Castellanos Monzon v De La Roca, --- Fed.Appx. ----, 2018 WL 3471549 (3rd Cir., 2018) [Guatemala] [Petition denied][Remand]




          In Castellanos Monzon v De La Roca, --- Fed.Appx. ----, 2018 WL 3471549 (Mem) (3rd Cir., 2018) Hugo Castellanos Monz√≥n appealed from the denial of his petition for the return of his child, H.C., to Guatemala.

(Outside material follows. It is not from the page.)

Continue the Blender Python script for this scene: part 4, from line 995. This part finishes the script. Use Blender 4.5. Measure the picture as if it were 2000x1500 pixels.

          Castellanos filed his petition with the District Court in 2016, eighteen months after his ex-wife, appellee Ingrid De La Roca, was alleged to have wrongfully removed H.C. to the U.S. without Castellanos’s consent. Castellanos took immediate steps to have H.C. returned by seeking redress from the Guatemalan Central Authority and the U.S. State Department. However, Castellanos failed to commence proceedings within one year of the date of H.C.’s wrongful removal, and, as the Third Circuit held, the District Court correctly applied the relevant statutory provisions for when proceedings are initiated more than a year after a child is removed from the requesting parent.

          The Court pointed out that the unambiguous text of ICARA required Castellanos to initiate a “proceeding” in “any court which has jurisdiction of such action,” and it is powerless to stretch that text to include either the Guatemalan Central Authority or the U.S. State Department.

           When proceedings for a petition for the return of a child begin more than one year from the child’s removal, the Convention states that the court “shall order the return of the child,” subject to specific affirmative defenses set forth in § 9003(e). De La Roca, as respondent to Castellanos’s petition, had to establish those defenses according to the burdens of proof specified in subsection (e)(2) of that statute. In   order to defeat Castellanos’s petition for the return of H.C., the statute clearly states that De La Roca had to establish “one of the exceptions set forth in article 13b or 20 of the Convention” “by clear and convincing evidence ... and” that she must establish “any other exception set forth in article 12 or 13 of the Convention” “by a preponderance of the evidence.”

           ICARA requires that a petitioner in an action for return of the child establish by a preponderance of the evidence that “the child has been wrongfully removed or retained within the meaning of the Convention.” 22 U.S.C. § 9003(e)(1)(A). In particular, a court must determine “(1) when the removal or retention took place; (2) the child’s habitual residence immediately prior to such removal or retention; (3) whether the removal or retention breached the petitioner’s custody rights under the law of the child’s habitual residence; and (4) whether the petitioner was exercising his or her custody rights at the time of removal or retention.” Karpenko, 619 F.3d at 263. Here, the District Court found that Castellanos had established a prima facie case of wrongful removal and/or retention.

          The District Court concluded that De La Roca had established by a preponderance of the evidence that H.C. was “now settled in the United States,” one of the exceptions set forth in Article 12 of the Convention, and that H.C. therefore should not be returned to his father in Guatemala. However, the District Court’s inquiry ended there. The court did not address whether De La Roca had established, by clear and convincing evidence, “one of the exceptions set forth in article 13b or 20 of the Convention,” as required by § 9003(e)(2)(A).

          The Third Circuit rejected  De La Roca’s argument that Congress intended that the requirements contained in subsections (e)(2)(A) and (e)(2)(B) be interpreted in the disjunctive. It held that until instructed to the contrary by Congress or the Supreme Court, we must assume that “and” in the statute means “and,” not “or.”

          It remanded the matter to the District Court with instructions to conduct both parts of the inquiry set forth in § 9003(e)(2) and that De La Roca be required to establish the exceptions provided in that statute pursuant to the respective levels of proof.